Thompson, 57, is a bona fide British folk-rock legend, with more than 30 albums to his credit, starting with his days with Fairport Convention in the 1960s and continuing through a string of wonderful albums with then-wife Linda Thompson and a solo career now spanning 23 years.
An amazing musician who was ranked as the 19th greatest guitar player of all-time by Rolling Stone, Thompson is known equally for his songwriting, which has melded folk, rock, Celtic, blues and jazz influences. His fan base is in the bigger-than-cult, not-quite-mainstream category, with people entering the fan club at various points in his career, which makes cobbling together a set list a nightly challenge.
“I do consciously include a lot of decades in the set list,” he said by telephone from Los Angeles, where he was recording songs for a new album. “I know there are people who go all the way back to the ’60s. I include stuff from all eras for fans who have clocked in at different times.”
“I am a conscientious performer,” he added cheekily.
Thompson has continued to make albums that marry folk music he first heard from his Scottish father with the rock ’n’ roll he has loved since his London youth.
He co-founded Fairport Convention as a teenager, when most of his peers were into acid rock. He wrote many of the group’s best-known songs before leaving in 1971 and eventually marrying a singer named Linda Peters.
The Thompsons released the terrific album “I Want to See the Bright Lights Tonight” in 1974, but struggled to find commercial success. The couple moved to a commune in the mid-1970s and converted to the Sufi strain of Islam, which Thompson still practices.
The couple divorced after their 1982 classic, “Shoot Out the Lights,” an album that ranked No. 333 on Rolling Stone’s list of the 500 greatest albums of all-time.
Richard Thompson’s songwriting has been darkened with repeated themes of death, kiss-offs and bitterness, yet these occasionally bleak songs are almost always set to jaunty, hummable melodies.
One of the best examples of this poppy darkness is “Wall of Death” off “Shoot Out the Lights.” The song’s melodic refrain “Let me ride on the wall of death one more time, you can waste your time on the other rides, but this is the nearest to being alive” never made cheating death sound so fun!
“Death affirms life,” he said. “It’s an end to this experience, but let’s celebrate life instead of allowing it to meander past. I’m not morbid. I’m about life, life, life. That’s the theme. [‘Wall of Death’] is like writing a memo to myself to take more risks, to live on the edge as an artist. That’s the way it’s supposed to be.”
He continues to take risks. Two years ago, he developed a tour called “1000 Years of Music” during which he performed songs beginning with 11th-century English folk ballads and races through the millennium through 17th century classics and the Beatles until the big finish: an acoustic reading of Britney Spears’ “Oops, I Did It Again.”

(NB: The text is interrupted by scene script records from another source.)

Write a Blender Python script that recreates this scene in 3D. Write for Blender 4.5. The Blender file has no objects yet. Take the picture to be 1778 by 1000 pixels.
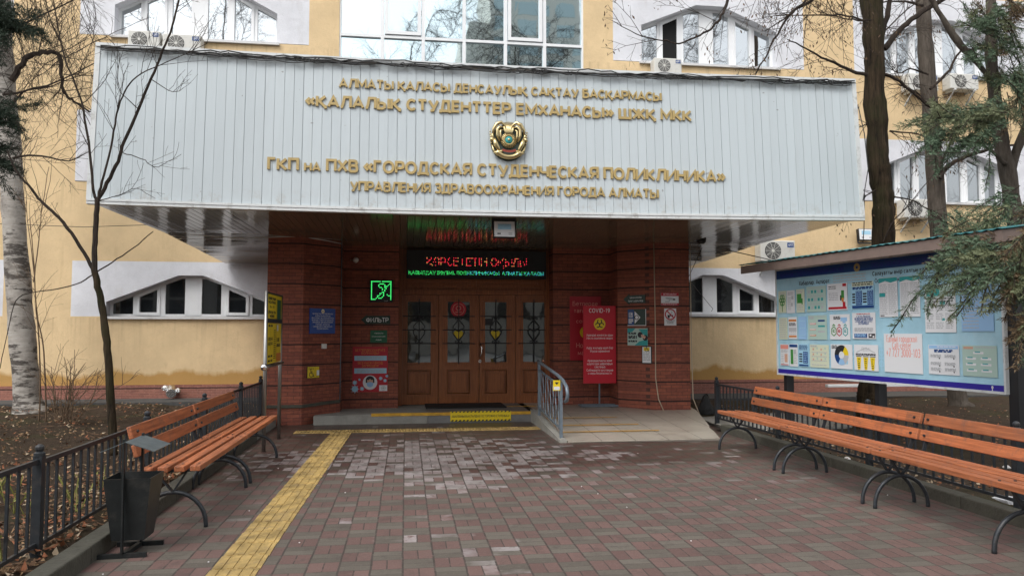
import bpy, math, random
from mathutils import Vector, Matrix
random.seed(11)
R = math.radians
S = bpy.context.scene
COL = S.collection

# ------------------------------------------------------------------ camera, sky, sun, exposure
F_PX, YAW, PITCH, EYE = 1330.0, R(7.88), R(3.2), 1.5
cd = bpy.data.cameras.new('camera'); cam = bpy.data.objects.new('camera', cd); COL.objects.link(cam)
cd.sensor_width = 36.0; cd.lens = 36.0 * F_PX / 1778.0; cd.clip_start = 0.05; cd.clip_end = 600
cam.location = (0, 0, EYE); cam.rotation_euler = (R(90) + PITCH, 0, -YAW)
S.camera = cam
SUN_EL, SUN_AZ = 52, 215          # high, behind the viewer and to the left, veiled by cloud
W = bpy.data.worlds.new('World'); S.world = W; W.use_nodes = True
nt = W.node_tree; bg = nt.nodes['Background']
sky = nt.nodes.new('ShaderNodeTexSky'); sky.sky_type = 'NISHITA'; sky.sun_disc = False
sky.sun_elevation = R(SUN_EL); sky.sun_rotation = R(SUN_AZ); sky.air_density = 1.0; sky.dust_density = 4.0; sky.altitude = 700
hs = nt.nodes.new('ShaderNodeHueSaturation'); hs.inputs['Saturation'].default_value = 0.14
nt.links.new(sky.outputs[0], hs.inputs['Color']); nt.links.new(hs.outputs[0], bg.inputs[0])
bg.inputs[1].default_value = 0.15
sl = bpy.data.lights.new('sun', 'SUN'); sl.energy = 0.7; sl.angle = R(25); sl.color = (1, .96, .9)
so = bpy.data.objects.new('sun', sl); COL.objects.link(so)
_az = R(SUN_AZ)
so.rotation_euler = Vector((math.sin(_az) * math.cos(R(SUN_EL)), math.cos(_az) * math.cos(R(SUN_EL)), math.sin(R(SUN_EL)))).to_track_quat('Z', 'Y').to_euler()
S.view_settings.view_transform = 'Standard'; S.view_settings.look = 'None'
S.view_settings.exposure = 0.98; S.view_settings.gamma = 1; S.view_settings.use_curve_mapping = False
S.cycles.max_bounces = 7; S.cycles.diffuse_bounces = 4; S.cycles.glossy_bounces = 4

# ------------------------------------------------------------------ measuring: pixel of the 1778x1000 photo -> point
_fw = Vector((math.sin(YAW) * math.cos(PITCH), math.cos(YAW) * math.cos(PITCH), math.sin(PITCH)))
_rt = Vector((math.cos(YAW), -math.sin(YAW), 0)); _up = _rt.cross(_fw)
EYEV = Vector((0, 0, EYE))
def ray(x, y): return _fw * F_PX + _rt * (x - 889) - _up * (y - 500)
def at(x, y, Y):
    d = ray(x, y); return EYEV + d * (Y / d.y)
def lerp(a, b, t): return a + (b - a) * t

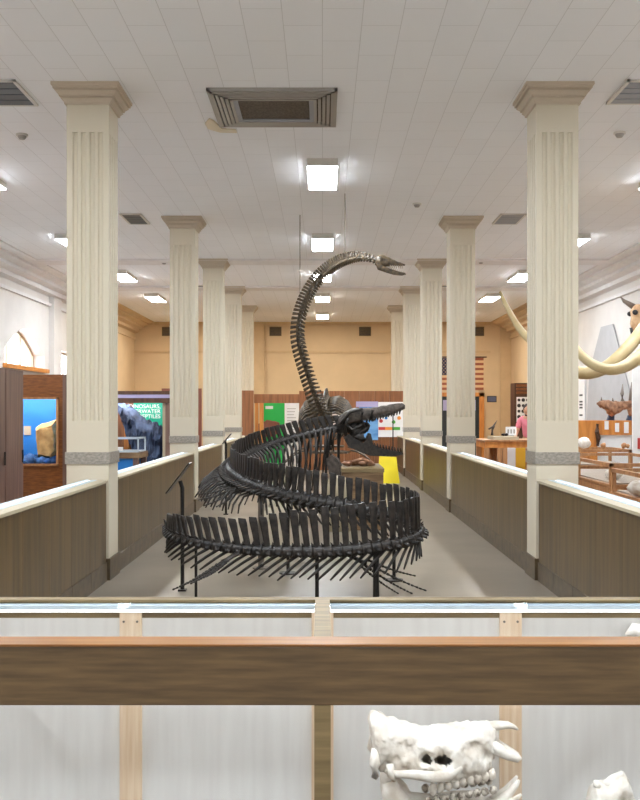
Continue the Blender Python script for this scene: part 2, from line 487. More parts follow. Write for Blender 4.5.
# ------------------------------------------------------------------ the big case in front of the viewer
t = thing('front_display_case', 'wide wooden glass-topped display case across the foreground, lit white inside', 'display case', (0, 2.85, 0))
xa, xb = -1.93, 1.93
bm = NB(); box(bm, xa, xb, 2.503, 2.56, .768, .925)
bev(part('front_rail', bm, 'rail', t), .004)
bm = NB(); box(bm, xa, xb, 2.5, 2.59, .925, .932)
bev(part('rail_cap', bm, 'rail_top', t, label='amber top edge, lit tone painted in'), .002)
part('rear_rail', box(NB(), xa, xb, 3.105, 3.15, .87, .93), 'olive', t)
bm = NB(); box(bm, xa, xb, 3.06, 3.105, .907, .919); box(bm, xa, xb, 3.096, 3.105, .89, .919)
part('light_housing', bm, 'alum', t)
part('light_tube', box(NB(), xa + .03, xb - .03, 3.066, 3.085, .897, .907), 'tube_soft', t, label='added white fill tube hidden behind the rail')
bm = NB(); box(bm, xa + .03, xb - .03, 3.085, 3.092, .893, .907); part('light_shield', bm, 'alum', t)  # added lip keeping the rear tube's light off the back panel
part('light_tube', box(NB(), xa + .03, xb - .03, 2.566, 2.59, .87, .895), 'tube_fill', t, label='added white fill tube hidden behind the rail')  # hidden fill tube, added to light the panel and skulls from the front
part('back_panel', box(NB(), xa, xb, 3.108, 3.125, .2, .89), 'veneer', t)
for i, x in enumerate((-1.25, -.632, 0, .62, 1.25)):
    bm = NB(); box(bm, x - .036, x + .036, 3.094, 3.108, .2, .89)
    b = part('batten', bm, 'batten', t)
    bm = NB()
    for dx in (-.022, .022):
        for z in (.745, .86): tube(bm, [(x + dx, 3.096, z), (x + dx, 3.091, z)], .004, 8)
    part('screw', bm, 'grey_steel', b)
for x in (-1.3, 0.0, 1.3):
    part('top_mullion', box(NB(), x - .024, x + .024, 2.59, 3.105, .9, .931), 'olive', t)
    part('front_mullion', box(NB(), x - .022, x + .022, 2.505, 2.55, .3, .768), 'olive', t)
for x0, x1 in ((-1.93, -1.324), (-1.276, -.024), (.024, 1.276), (1.324, 1.93)):
    part('top_pane', box(NB(), x0, x1, 2.59, 3.105, .919, .925), 'glass', t)
    part('front_pane', box(NB(), x0, x1, 2.525, 2.531, .3, .768), 'glass', t)
bm = NB(); box(bm, xa, xb, 2.5, 2.56, 0, .3); box(bm, xa, xb, 2.56, 3.15, 0, .2); box(bm, xa, xb, 3.125, 3.15, .2, .87)
for x in (xa, xb - .03): box(bm, x, x + .03, 2.56, 3.105, .2, .9)
part('cabinet_body', bm, 'rail', t)


# ------------------------------------------------------------------ white skulls inside the front case
def profile_skull(bm, st, d, nst=44, seg=22, dents=(), rough=0.006, sq=0.8, seed=0, holes=()):
    """st: (px, top, bottom, half width) seen from the viewer's side"""
    rings = []
    for i in range(nst):
        u = i / (nst - 1); x = st[0][0] + (st[-1][0] - st[0][0]) * u
        j = max(k for k in range(len(st) - 1) if st[k][0] <= x + 1e-6)
        a, b = st[j], st[j + 1]; tt = (x - a[0]) / (b[0] - a[0]); tt = tt * tt * (3 - 2 * tt)
        top, bot, w = (a[q] + (b[q] - a[q]) * tt for q in (1, 2, 3))
        pt, pb = P(x, top, d), P(x, bot, d); c = (pt + pb) / 2; hz = (pt.z - pb.z) / 2
        row = []
        for k in range(seg):
            an = 2 * PI * k / seg; ca, sa = math.cos(an), math.sin(an)
            p = V((c.x, c.y + w * math.copysign(abs(ca) ** sq, ca), c.z + hz * math.copysign(abs(sa) ** sq, sa)))
            for (dx, dy, r, dep) in dents:
                q = P(dx, dy, d); dd = math.hypot((p.x - q.x), (p.z - q.z)) / (r * d / F)
                if dd < 2: p.y -= math.copysign(dep * math.exp(-dd * dd * 1.6), p.y - c.y)
            p += V((0, 1, 1)) * rough * noise.noise(p * 28 + V((seed, 0, 0))) + V((0, .5, .5)) * rough * noise.noise(p * 70)
            row.append(p)
        rings.append(row)
    loft(bm, rings)
    kill = []
    for f in bm.faces:
        c = f.calc_center_median()
        for (hx, hy, rx, ry) in holes:
            q = P(hx, hy, d)
            if c.y < d and ((c.x - q.x) / (rx * d / F)) ** 2 + ((c.z - q.z) / (ry * d / F)) ** 2 < 1: kill.append(f); break
    if kill: bmesh.ops.delete(bm, geom=kill, context='FACES')
    return bm


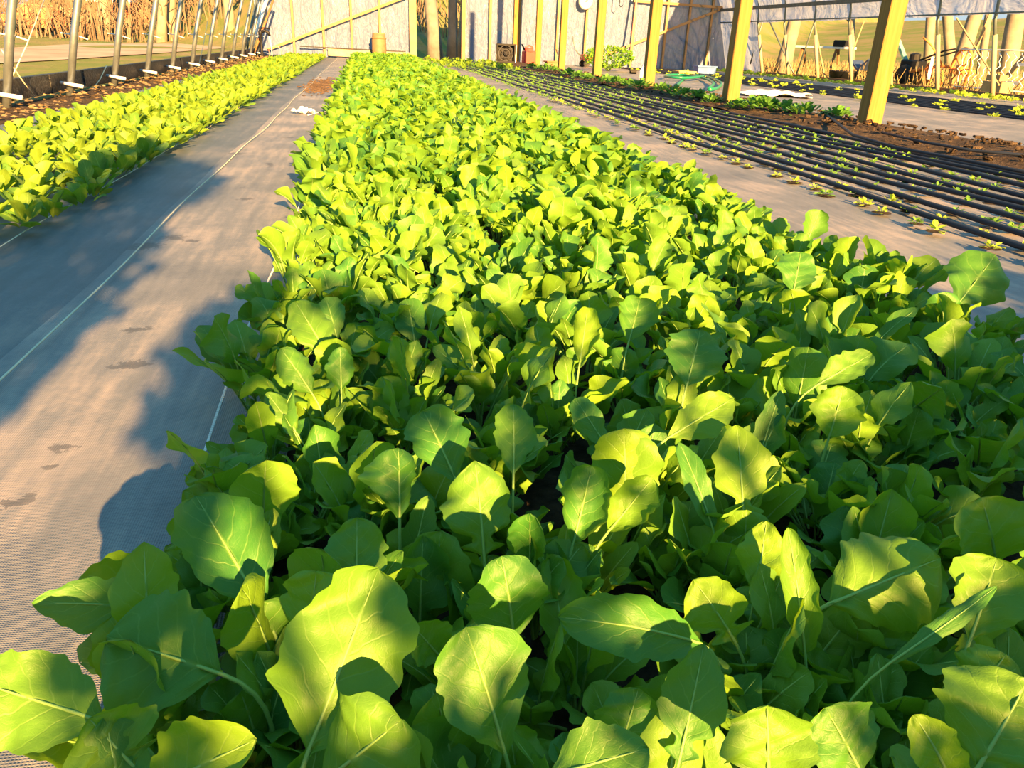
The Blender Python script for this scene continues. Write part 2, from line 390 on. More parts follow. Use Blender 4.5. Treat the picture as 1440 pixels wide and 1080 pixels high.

“On the one hand, you could say that is a crass pop song,” Thompson said. “But if you take it in another direction, it is a well-structured song not dissimilar from a dance tune of the 1600s. Everything has been there before. The styles all go around and come around.
“Basically the pulse of dance music doesn’t vary that much. It’s a melody over a drone, which is amazingly consistent over the years. Bagpipes played the drone underneath with the melody on top with no harmony. Mozart … was doing pretty much the same thing. Rap does it. It’s a consistent thread.”
Thompson’s music is also a thread that binds musicians from different genres. His songs have become country and bluegrass hits when recorded by the likes of Jo-El Sonnier (“Tear Stained Letter”) and the Del McCoury Band (“1952 Vincent Black Lightning”), which doesn’t surprise him.
“I do get some covers from bluegrass fans,” he said. “Maybe I make bluegrass music. I’m creeping that way. Bluegrass has that Scots-Irish with blues influences, and I come out of the Scots-Irish school. It’s traditional storytelling. Many Appalachian ballads are 300 to 400 years old from Britain.”
Just a drop in a millennium.
“Common themes have been around a thousand years,” he said. “Love, political, social unrest … it’s all there.”